Since we are transplanted Southern Californians, we miss the Day of the Dead and so we have an annual party to import our favorite holiday. For some reason I always manage to write a lot during the mad preparations for it. I have found that nobody has as many stories as the dead do.

In Mexico and much of the Southwest November 1 and 2 are celebrated as El Dia de Los Muertos, the Day of the Dead. They coincide with All Saints Day and All Souls Day of the Christian calendar, but the tradition is older, with its origins among the Aztecs. On those turning-of-the-year days, when the borders between the worlds are thin, those who have gone through the door to the next world may come back to visit. The children, los angelitos, arrive first, on November 1, followed by the adults. Graveyards are spruced up and houses are decorated with skeleton figures and sugar skulls to remind us that death is just another world. Families make altars where they place the things that the departed loved. Candy for los angelitos, cigars and whiskey for the old men. I find myself shopping for them in October the way I shop for the living in December.

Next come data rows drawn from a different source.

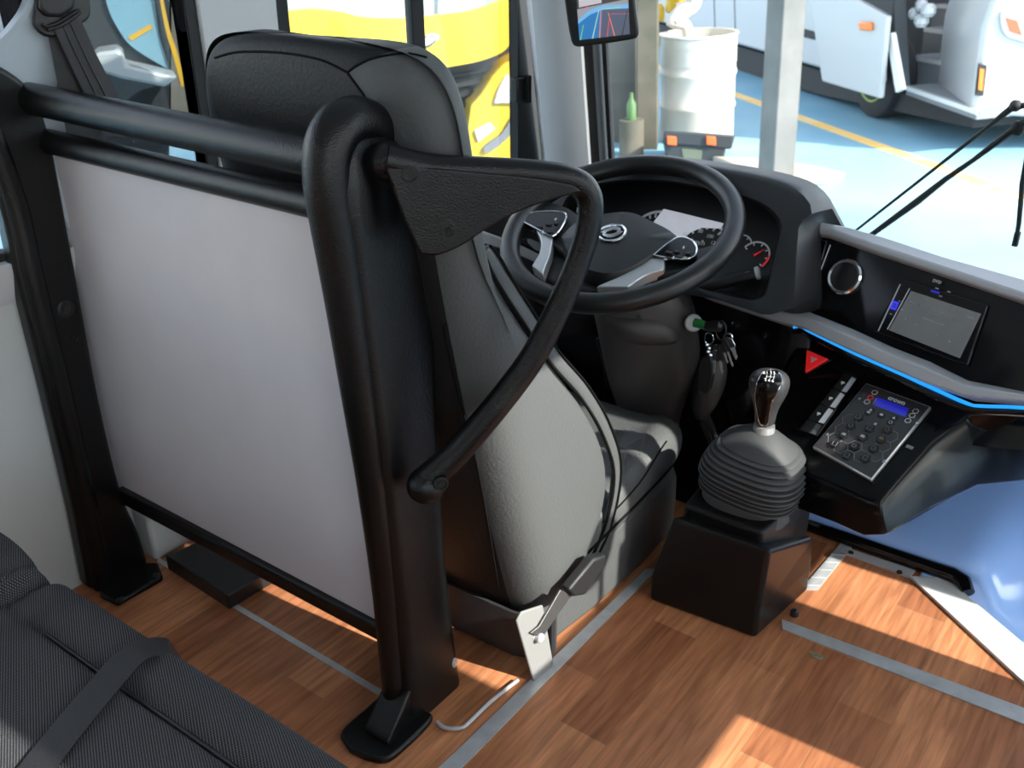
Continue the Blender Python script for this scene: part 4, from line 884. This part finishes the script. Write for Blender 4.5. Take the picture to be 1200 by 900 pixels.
# ================================================================== GEAR LEVER
R_ = Root('gear_lever', 'black gear lever with ribbed rubber boot on a stepped black floor box', 'gear lever', (-.57, 1.46, 0))
b0 = [P(*q, z=.0) for q in [(760, 703), (885, 749), (947, 692)]]; b0.append(b0[0]+b0[2]-b0[1])
t0 = [P(*q, z=.145) for q in [(788, 606), (902, 646), (953, 632)]]
zt = .145
p0 = P(902, 645, y=b0[1].y+.004); zt = p0.z
p1 = P(788, 606, z=zt); p2 = P(955, 600, z=zt); 
lo = b0; 
zb = P(950, 633, x=b0[2].x-.006).z
hi = [p1, p0, V((b0[2].x-.006, b0[2].y, zb)), V((p1.x+.01, b0[2].y, zb))]
midr = [a.lerp(b, .55)+(a-b).normalized()*0 for a, b in zip(lo, hi)]
build(MB().loft([lo, [V((q.x, q.y, .055)) for q in lo], hi]), 'floor_box', 'box', R_, smooth=0, bevel=.008, seg=3)
zu = .225
u1 = P(893, 624, y=p0.y+.022); zu = u1.z; u0 = P(800, 592, z=zu)
ub = [V((u0.x+.0, u1.y, .04)), V((u1.x+.01, u1.y-.004, .04)), V((b0[2].x-.018, b0[2].y-.002, .04)), V((u0.x+.0, b0[2].y-.002, .04))]
uc = P(957, 563, y=b0[2].y+.012)
uh = [V((u0.x, u1.y, zu)), V((u1.x, u1.y, zu)), uc, V((u0.x, uc.y, uc.z))]
build(MB().loft([ub, uh]), 'upper_box', 'box', R_, smooth=0, bevel=.007, seg=3)
bc = V(((uh[0].x+uh[1].x)/2+.012, (uh[0].y+uh[2].y)/2, (zu+uc.z)/2+.004))
tp = P(895, 503, y=bc.y)
H_ = (tp-bc).length; ax = (tp-bc).normalized()
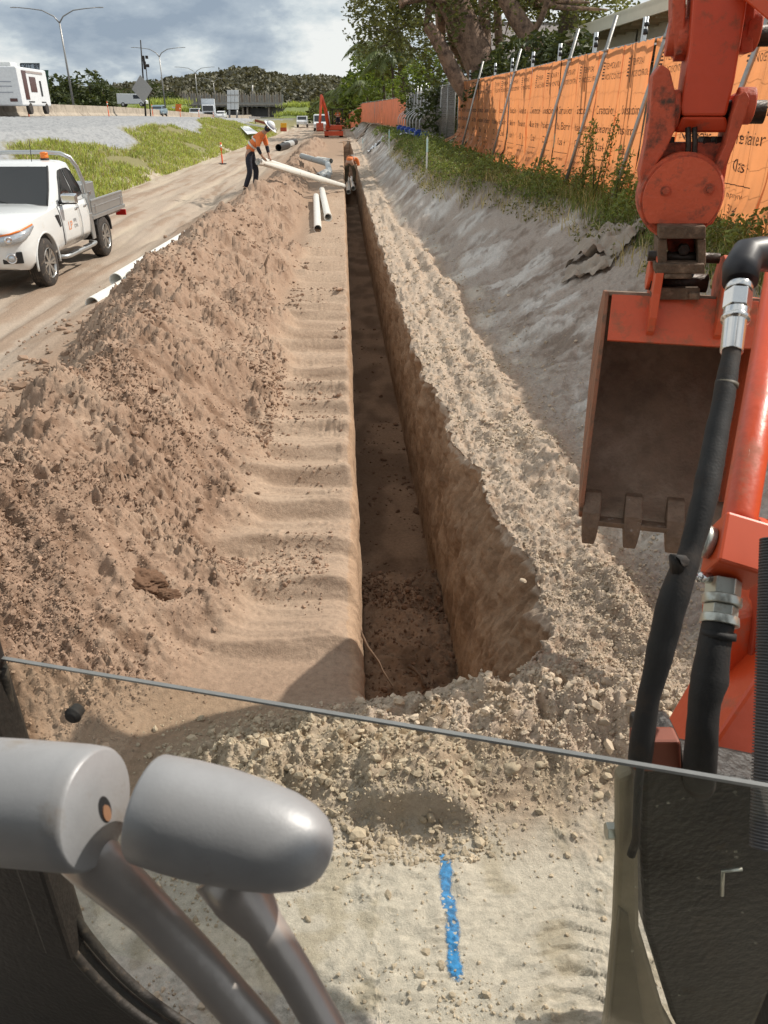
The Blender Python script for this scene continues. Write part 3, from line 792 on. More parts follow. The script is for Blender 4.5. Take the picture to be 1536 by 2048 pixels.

I like to think they appreciate it. Certainly they tell me stories. “Remember the gardener who was so good with roses,” they whisper in my ear. “Remember when he shot his wife’s back-door man and all the rose growers in town put the arm on the judge?” And I do. I remember as if I was there. “Remember Cousin Willetta?” they murmur, and I recall the family lottery of who-would-drive-Willetta, because Willetta didn’t drive, and listen to her complain for hours that no one could fit a shoe properly these days because she bought fives when she needed sixes. She was a sod widow and her sister was a grass widow and they lived together with six cats and made dreadful jam. My husband’s grandfather is there too, handsome and feckless, who sang for eight hours on a bet and never repeated a song. His wife stumps along behind him, a woman not to be trifled with, so tough that when he died, everyone called her Pa. They all come to visit, the newly lost a comfort to think of again, the distant ones just a nod through the wavy glass of the front window, their hands full of history.